The Commission of Audit report found there was currently ‘no clear logic or rationale to the range of services provided by CITEC’, which mostly include commodity ICT services.

The centralised provision of ICT services by an entity such as CITEC has ‘diminished relevance’ in today's IT environment, the report noted.

“Given the widespread availability of ICT services through private providers, there is no need for the continued government provision of ICT services, except where any market failure is identified.

“It is questionable as to whether CITEC has the capacity to compete effectively in a contestable market.”

The report recommended CITEC be discontinued within two years, with its assets and systems to be divested to the private sector.

The Government said in its response to the recommendation it would accept the advice but additional policy work was required to "consider broader issues”. 

The Government's response to the report suggest it may need to amend a program called 'ICT Strategic Procurement', revealed in Budget papers last year, that proposed CITEC would continue to develop managed services in partnership with the IT industry.

Walker told iTnews said the proposal would have to be revisited in light of the Costello recommendations. 

No longer a need to own IT

The report noted that owning its own IT assets at come at a “high-cost” for the Government.
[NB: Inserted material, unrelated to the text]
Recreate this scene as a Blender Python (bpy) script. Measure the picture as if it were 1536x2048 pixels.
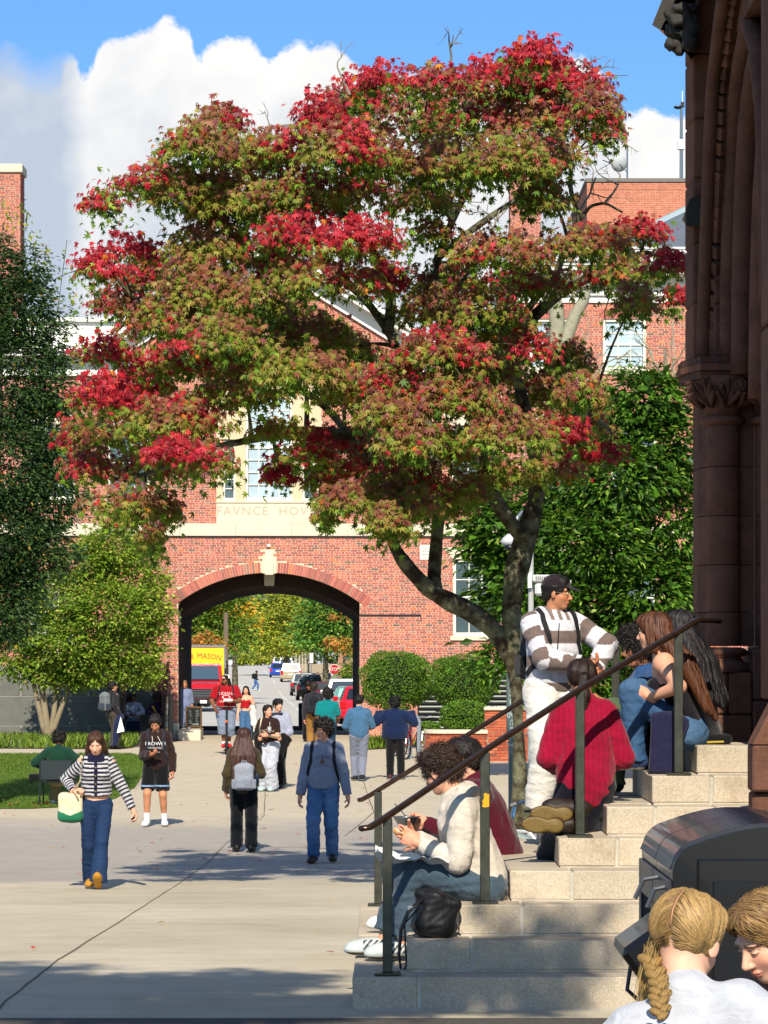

It relied too much on vendors’ systems and upgrades, and was locked in to technology solutions becoming obsolete in a rapidly moving market.

The state needed to achieve a balance between off the shelf IT and agency-specific IT, the report said.

“With the ready availability of commoditised ICT... governments do not need to own ICT assets in order to use ICT to support service delivery. Greater value is likely to be achieved by adopting a strategy of ‘ICT as a service’. "

Walker told iTnews that any potential move to embrace cloud computing was hindered by the IT ownership model.

“At the moment departments are mandated to share services, and we’re looking to move to contestability,” he said. “With departments not being mandated to use shared services there are again opportunities for the private industry to assist government in the provision of those services.